Signs Taken for Wonders (was Re: Lesbian 'Phallus'...)

Yoshie Furuhashi furuhashi.1 at osu.edu
Wed Feb 3 13:18:28 PST 1999


Liza says:
>I mean, no theorist who talks
>about the phallus thinks its a real penis, it's by definition an ideation.
>the phrase "Lesbian Phallus" as I understand it isn't meant to imply that
>lesbians are fake men -- if we are, then men are also fake men -- but that
>lesbians can also be implicated in this approximation that so obsesses men.
>And for many societal reasons are made to feel its failure quite
>differently, though its a failure for men too. I almost think she picks the
>phrase for its sexy whimsy and metaphoric elegance, not to convey anything
>particularly unique to lesbians -- the gist of the arguement could describe
>almost any of the clashes between psychic identity, social role and body
>that most of us encounter every day.

Well, yes and no. I think she does owe her intellectual development to our contemporary revaluations of earlier lesbian subcultures. I think that at the height of the second-wave feminism, butch/femme things may have been looked down upon, judging by what, for instance, Susie Bright writes about them. It was politically incorrect to do those gender plays, because back then the thing to do was either to be a 'woman-identified woman' (think Rita Mae Brown or Adrienne Rich + her lesbian continuum) or to look forward to a gender-free future (e.g. Shulamith Firestone). Or at least so says Bright and many others of her age. In other words, 2nd-wave feminism itself also created rigid identities for 'right-on' feminist women within which what's taken as signs of patriarchy--butch/femme--and also of blue-collar lack of sophistication were not welcome, or so the story goes (I can't provide any personal testimony--I was too young to be part of anything). So I think that Butler's invoking the 'Lesbian Phallus' is her nod--debt and ambivalence--to the history of feminism and lesbians' places in it, not just its sexiness.
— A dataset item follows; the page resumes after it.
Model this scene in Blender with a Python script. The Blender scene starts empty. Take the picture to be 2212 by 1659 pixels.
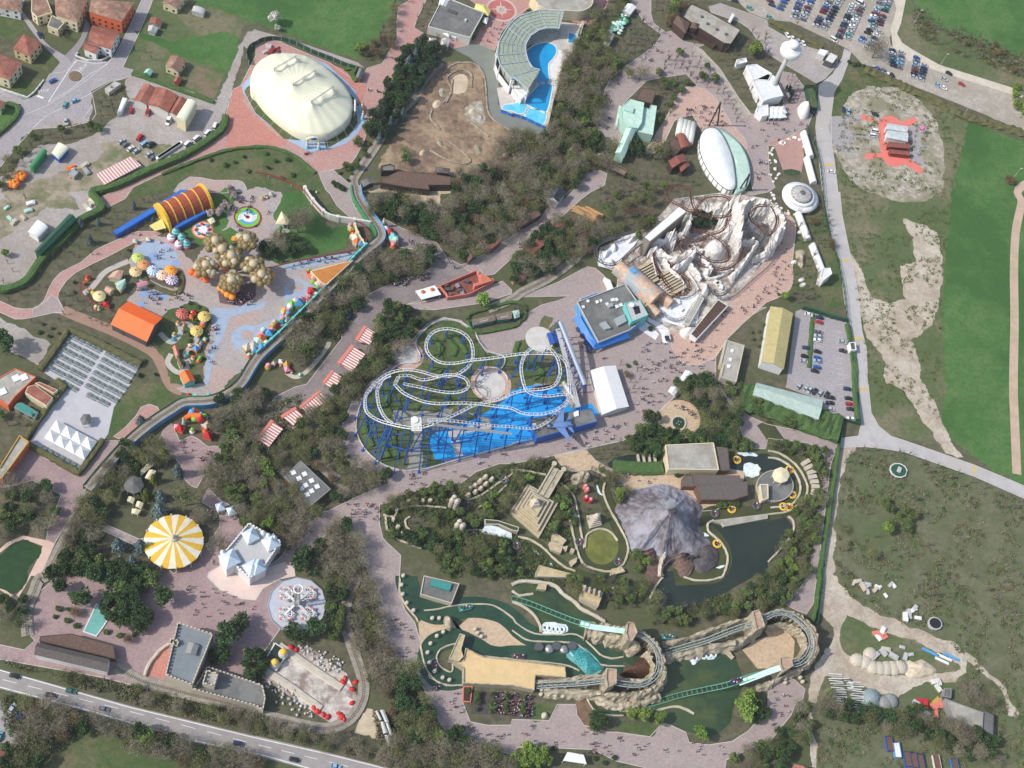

By the way, several guys have asked on the list what Butler said that was truly 'new and original.' As you can see from Liza's post, a part of What Butler Saw may be summarized thus: lesbians are not 'fake men -- if we are, then men are also fake men'; moreover, the notion of Original which Copy is said to imitate is a phantasm _retroactively_ created by casting some as Bad Imitations.